On croit que le remède à ce mal seroit d'établir des censeurs des livres ecclésiastiques et laïcs ; il y a un nombre de chanoines et de religieux que l'on pourrait charger de cette besogne pour la religion, et d'anciens magistrats, à qui l'on pourrait donner des prébendes que Sa Majesté inféoderoit, seroient chargés de la partie des livres avec les censeurs ecclésiastiques, pour qu'il ne se mette rien dans lesdits livres contre le bon ordre du gouvernement.

Alors tous libraires, imprimeurs ou colporteurs que l'on trouveroit avoir des livres non approuvés par les censeurs, seroient mis à une forte amende, et punis corporellement au cas de récidive.

XXI.

Sa Majesté seroit enfin suppliée de mettre un impôt uniforme qui soit payé par les trois ordres de l'État. Les doléances contenues ès 21 articles ci-dessus ont été faites, lues et relues en l'assemblée générale des habitants taillables de la paroisse d'Ayencourt et le Monchel près Montdidier, qui se feront toujours un devoir capital de témoigner à Sa Majesté leur fidélité et leur parfaite soumission aux décisions que Sa Majesté et son amour pour son peuple leur dicteront ; le 22 mars 1789, et ont signé.

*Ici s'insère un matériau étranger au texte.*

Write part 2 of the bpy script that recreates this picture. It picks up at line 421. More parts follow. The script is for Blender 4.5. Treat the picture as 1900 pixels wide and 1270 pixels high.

Bien loin de détruire des paroisses, comme veulent faire des gros décimateurs abbés pour augmenter leurs revenus, l'on désireroit que Sa Majesté ordonnât que, dans les pays où les paroisses ont des écarts éloignés d'une lieue et souvent de deux des paroisses, l'on établît dans chaque hameau assez peuplé un vicaire en chef ; il est impossible qu'un curé puisse instruire comme il faut les habitants des hameaux éloignés, et il est d'expérience qu'il en meurt beaucoup sans sacrement, à cause de l'éloignement des curés.

Articles de supplément.

IerArticle.

Sa Majesté sera aussi suppliée de considérer qu'il est du bien des habitans de la campagne qu'ils possèdent quelques arpents de terre pour les aider à vivre ; en conséquence, il serait très-nécessaire de supprimer les droits qu'ont eus jusqu'à présent les seigneurs en retrait féodal de joindre à leurs domaines les terres que leurs vassaux achètent. Il y a des seigneurs, dans certains pays, qui retirent à leur table toutes les terres qui se vendent dans l'étendue de leurs seigneuries, et réduisent par là leurs vassaux à la besace : qu'on leur paye les censives, champarts et les droits seigneuriaux, cela est de justice, mais qu'ils n'ayent plus le droit de retrait féodal, qui d'ailleurs diminue le droit de contrôle, n'étant plus sujet à mutation par la réunion aux domaines desdits seigneurs.

II.

Sa Majesté seroit aussi suppliée de vouloir bien modérer le droit de contrôle, qui a été modique dans son origine et établi avec sagesse pour la sûreté des actes publics, et qui est aujourd'hui porté à un taux si considérable qu'il devient ruineux pour les familles.